Two civilians — a Canadian and an Indonesian — were killed in Thursday's assault, in which five men attacked a Starbucks cafe and a traffic police booth with hand-made bombs, guns and suicide belts. The attackers were killed, either by suicide vests or subsequently by police.

Image: Workers clean debris outside a Starbucks cafe, near the site of a militant attack, in Jakarta
Workers clean debris outside a Starbucks cafe, near the site Thursday's attack in Jakarta.BEAWIHARTA / Reuters

The attack "was funded by ISIS in Syria through Bahrun Naim," Haiti told reporters after Friday prayers, without elaborating.

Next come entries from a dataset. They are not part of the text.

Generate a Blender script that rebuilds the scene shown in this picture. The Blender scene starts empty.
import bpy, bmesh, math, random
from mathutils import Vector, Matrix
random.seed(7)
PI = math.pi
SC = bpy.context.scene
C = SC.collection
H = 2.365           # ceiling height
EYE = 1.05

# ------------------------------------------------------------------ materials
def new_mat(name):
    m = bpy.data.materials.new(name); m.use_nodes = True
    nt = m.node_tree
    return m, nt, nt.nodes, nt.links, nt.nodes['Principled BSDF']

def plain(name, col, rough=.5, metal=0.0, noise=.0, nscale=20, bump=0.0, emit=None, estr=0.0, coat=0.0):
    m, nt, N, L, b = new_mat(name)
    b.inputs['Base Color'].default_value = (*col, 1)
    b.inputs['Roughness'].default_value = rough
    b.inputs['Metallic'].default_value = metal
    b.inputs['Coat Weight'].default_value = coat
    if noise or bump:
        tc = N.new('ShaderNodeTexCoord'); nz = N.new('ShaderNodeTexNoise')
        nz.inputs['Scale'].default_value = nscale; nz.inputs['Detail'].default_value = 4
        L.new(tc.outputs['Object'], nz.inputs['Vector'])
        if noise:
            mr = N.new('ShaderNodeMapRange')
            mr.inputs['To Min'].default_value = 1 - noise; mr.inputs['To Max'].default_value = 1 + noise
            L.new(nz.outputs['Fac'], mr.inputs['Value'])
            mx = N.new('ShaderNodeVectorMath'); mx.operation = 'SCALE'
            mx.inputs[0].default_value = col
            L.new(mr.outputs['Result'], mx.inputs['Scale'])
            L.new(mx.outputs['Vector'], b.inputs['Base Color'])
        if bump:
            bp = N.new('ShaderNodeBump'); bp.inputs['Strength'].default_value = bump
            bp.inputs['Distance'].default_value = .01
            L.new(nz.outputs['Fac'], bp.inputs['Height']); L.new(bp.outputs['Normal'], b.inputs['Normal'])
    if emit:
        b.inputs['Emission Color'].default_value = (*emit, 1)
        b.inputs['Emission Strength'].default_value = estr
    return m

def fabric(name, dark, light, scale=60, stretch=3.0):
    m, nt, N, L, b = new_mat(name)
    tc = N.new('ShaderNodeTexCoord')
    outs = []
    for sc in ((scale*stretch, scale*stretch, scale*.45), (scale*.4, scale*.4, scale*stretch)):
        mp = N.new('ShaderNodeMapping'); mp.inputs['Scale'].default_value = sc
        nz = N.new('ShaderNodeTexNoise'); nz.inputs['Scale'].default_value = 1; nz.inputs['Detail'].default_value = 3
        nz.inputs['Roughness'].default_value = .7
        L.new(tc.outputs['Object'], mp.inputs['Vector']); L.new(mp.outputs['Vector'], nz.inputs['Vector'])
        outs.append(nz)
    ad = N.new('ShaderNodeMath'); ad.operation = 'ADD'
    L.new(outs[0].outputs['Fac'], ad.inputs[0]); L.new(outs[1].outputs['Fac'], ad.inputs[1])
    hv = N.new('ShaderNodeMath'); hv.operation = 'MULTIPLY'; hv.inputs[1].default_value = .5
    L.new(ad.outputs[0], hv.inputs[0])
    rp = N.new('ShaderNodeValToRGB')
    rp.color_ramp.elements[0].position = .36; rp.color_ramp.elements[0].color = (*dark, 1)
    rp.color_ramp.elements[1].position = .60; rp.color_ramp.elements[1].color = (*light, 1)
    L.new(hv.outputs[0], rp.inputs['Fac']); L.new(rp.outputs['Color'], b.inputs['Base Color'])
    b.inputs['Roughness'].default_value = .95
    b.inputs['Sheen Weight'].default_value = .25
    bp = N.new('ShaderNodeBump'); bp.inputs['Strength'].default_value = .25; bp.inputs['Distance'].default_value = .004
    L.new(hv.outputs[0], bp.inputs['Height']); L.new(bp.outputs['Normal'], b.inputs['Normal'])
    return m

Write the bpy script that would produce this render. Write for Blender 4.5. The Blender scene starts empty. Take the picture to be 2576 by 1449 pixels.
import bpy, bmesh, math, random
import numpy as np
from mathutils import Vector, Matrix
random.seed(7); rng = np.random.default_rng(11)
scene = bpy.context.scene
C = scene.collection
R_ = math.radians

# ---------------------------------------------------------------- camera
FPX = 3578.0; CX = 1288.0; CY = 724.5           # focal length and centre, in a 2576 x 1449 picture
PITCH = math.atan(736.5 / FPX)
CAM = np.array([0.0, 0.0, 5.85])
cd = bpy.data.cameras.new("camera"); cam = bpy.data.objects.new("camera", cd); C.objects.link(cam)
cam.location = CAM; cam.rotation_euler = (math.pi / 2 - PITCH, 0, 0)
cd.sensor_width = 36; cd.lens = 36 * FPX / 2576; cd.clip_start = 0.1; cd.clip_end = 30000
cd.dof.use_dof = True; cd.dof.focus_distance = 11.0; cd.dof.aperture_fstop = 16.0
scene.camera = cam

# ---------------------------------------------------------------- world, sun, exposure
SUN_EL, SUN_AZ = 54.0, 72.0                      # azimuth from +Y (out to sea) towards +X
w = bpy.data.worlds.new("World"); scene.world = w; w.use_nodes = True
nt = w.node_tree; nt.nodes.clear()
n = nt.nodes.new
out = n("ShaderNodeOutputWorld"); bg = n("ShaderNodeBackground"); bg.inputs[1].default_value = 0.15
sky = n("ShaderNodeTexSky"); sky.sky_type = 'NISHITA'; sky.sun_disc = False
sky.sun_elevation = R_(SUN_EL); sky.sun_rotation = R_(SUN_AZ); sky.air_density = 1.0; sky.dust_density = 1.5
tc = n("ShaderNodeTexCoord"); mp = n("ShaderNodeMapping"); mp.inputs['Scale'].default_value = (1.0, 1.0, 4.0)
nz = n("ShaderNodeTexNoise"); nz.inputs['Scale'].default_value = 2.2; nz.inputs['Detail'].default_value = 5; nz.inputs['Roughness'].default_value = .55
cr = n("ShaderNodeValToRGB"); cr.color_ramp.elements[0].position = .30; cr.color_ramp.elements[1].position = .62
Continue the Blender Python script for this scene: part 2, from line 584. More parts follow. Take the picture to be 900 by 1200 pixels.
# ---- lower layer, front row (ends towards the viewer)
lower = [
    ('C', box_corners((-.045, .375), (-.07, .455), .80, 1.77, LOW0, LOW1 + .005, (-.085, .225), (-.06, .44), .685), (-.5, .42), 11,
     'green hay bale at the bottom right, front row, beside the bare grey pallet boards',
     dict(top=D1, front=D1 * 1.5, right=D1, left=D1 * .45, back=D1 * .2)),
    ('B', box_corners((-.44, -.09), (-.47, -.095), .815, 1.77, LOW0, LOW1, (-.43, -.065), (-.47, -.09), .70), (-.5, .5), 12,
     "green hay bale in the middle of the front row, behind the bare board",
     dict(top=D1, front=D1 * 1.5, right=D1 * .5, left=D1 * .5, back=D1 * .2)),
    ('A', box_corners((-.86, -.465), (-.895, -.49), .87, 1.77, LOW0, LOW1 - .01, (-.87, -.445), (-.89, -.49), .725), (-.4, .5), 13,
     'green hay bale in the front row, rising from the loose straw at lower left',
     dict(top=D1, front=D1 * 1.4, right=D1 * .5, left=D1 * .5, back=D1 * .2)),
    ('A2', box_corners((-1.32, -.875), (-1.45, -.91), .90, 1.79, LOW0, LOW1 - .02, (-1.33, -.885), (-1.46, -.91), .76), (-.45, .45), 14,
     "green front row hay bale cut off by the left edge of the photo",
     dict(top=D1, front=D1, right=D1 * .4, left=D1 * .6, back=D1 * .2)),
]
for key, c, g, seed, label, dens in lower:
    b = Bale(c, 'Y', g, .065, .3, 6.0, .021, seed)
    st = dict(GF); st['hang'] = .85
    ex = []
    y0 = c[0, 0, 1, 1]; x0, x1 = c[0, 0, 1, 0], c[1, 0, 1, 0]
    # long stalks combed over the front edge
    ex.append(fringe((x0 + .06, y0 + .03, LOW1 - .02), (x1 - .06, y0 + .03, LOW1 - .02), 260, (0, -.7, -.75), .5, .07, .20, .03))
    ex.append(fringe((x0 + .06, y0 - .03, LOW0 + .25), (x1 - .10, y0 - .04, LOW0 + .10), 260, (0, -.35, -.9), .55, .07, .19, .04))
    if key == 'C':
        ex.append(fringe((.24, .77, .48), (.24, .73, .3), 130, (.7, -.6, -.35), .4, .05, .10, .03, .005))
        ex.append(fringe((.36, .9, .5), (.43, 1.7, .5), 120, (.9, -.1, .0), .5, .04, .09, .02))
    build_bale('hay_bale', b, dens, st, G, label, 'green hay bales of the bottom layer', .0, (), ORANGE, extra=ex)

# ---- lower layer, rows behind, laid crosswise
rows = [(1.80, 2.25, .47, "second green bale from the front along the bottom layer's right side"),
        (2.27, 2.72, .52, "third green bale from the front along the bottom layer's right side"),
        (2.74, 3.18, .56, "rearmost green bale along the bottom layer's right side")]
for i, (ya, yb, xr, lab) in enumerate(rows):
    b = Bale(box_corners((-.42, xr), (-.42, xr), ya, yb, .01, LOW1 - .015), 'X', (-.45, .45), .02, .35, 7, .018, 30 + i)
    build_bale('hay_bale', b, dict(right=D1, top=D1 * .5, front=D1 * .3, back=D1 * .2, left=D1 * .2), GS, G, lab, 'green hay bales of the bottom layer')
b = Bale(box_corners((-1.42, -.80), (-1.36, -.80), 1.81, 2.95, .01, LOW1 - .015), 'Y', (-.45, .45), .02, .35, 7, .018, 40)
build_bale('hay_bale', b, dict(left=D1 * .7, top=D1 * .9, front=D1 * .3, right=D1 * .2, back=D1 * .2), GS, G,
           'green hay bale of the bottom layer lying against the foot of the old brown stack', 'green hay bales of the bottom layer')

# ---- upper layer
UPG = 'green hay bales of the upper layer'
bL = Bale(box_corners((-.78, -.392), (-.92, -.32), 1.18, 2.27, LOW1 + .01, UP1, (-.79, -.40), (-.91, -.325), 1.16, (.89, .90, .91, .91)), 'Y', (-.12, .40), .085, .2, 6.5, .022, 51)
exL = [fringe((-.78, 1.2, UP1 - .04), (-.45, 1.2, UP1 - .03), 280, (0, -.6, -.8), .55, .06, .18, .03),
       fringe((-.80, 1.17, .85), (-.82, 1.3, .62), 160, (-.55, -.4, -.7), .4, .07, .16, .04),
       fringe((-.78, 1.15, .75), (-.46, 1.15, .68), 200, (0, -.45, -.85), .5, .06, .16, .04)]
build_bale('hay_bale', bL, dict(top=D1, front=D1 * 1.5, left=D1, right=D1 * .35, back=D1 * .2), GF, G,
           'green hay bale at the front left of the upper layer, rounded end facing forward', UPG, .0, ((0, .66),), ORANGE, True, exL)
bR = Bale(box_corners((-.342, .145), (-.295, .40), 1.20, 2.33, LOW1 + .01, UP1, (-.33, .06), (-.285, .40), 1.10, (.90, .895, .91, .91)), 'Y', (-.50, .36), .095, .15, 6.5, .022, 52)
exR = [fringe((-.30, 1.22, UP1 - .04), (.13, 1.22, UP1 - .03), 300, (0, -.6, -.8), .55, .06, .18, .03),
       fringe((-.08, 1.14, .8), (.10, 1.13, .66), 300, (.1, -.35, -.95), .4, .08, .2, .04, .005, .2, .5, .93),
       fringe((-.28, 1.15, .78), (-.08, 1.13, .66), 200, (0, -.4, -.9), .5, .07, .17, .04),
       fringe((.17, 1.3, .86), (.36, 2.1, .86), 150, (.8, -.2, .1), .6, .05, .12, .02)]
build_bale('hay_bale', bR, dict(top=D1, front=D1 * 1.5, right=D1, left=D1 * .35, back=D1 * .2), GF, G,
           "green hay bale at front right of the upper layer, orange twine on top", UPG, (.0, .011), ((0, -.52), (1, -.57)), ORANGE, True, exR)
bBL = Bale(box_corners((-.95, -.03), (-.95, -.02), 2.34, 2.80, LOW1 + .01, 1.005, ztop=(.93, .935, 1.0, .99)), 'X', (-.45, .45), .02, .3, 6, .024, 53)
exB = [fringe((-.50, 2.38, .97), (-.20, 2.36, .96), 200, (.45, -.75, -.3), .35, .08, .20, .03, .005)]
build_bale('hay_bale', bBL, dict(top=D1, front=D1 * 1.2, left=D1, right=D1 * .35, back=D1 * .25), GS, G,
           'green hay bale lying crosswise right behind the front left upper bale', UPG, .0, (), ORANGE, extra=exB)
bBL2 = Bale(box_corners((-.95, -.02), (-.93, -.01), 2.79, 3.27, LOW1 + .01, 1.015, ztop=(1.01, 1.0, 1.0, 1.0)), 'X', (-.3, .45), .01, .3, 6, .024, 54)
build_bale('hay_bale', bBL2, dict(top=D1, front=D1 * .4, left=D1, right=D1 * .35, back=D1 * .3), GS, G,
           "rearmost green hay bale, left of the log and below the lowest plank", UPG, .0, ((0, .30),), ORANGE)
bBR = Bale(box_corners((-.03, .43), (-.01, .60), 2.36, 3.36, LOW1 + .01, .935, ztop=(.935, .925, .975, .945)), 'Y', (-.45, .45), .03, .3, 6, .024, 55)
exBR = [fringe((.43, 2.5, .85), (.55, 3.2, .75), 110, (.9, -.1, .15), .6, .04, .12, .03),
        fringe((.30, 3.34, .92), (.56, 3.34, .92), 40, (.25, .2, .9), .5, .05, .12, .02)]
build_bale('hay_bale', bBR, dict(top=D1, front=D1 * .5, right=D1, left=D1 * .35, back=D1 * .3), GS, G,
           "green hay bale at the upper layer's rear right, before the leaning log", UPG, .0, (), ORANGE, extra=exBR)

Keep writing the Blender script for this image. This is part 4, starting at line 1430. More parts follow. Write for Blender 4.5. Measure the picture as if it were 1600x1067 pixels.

He also identified one of the five attackers as Sunakim, who was once sentenced to seven years in jail for his involvement in military-style terrorist training in Aceh, but was released early.

Earlier Friday, police arrested three men at dawn in their homes in Depok on the outskirts of Jakarta, and more raids were being conducted in Java, Kalimantan and Sulawesi provinces based on evidence found at the scene, national police spokesman Maj. Gen. Anton Charliyan said.

"Now we can be sure that it was the action of ISIS because ISIS' flag was found in the house of one of the suspects," he said. "Hopefully, the group's (other) members will be captured soon."

Jakarta residents were shaken by Thursday's events but refused to be cowed.

The area near the Starbucks cafe remained cordoned off with a highly visible police presence. Onlookers and journalists lingered, with some people leaving flowers and messages of support.

A large screen atop the building containing the Starbucks displayed messages that said "#prayforjakarta" and "Indonesia Unite."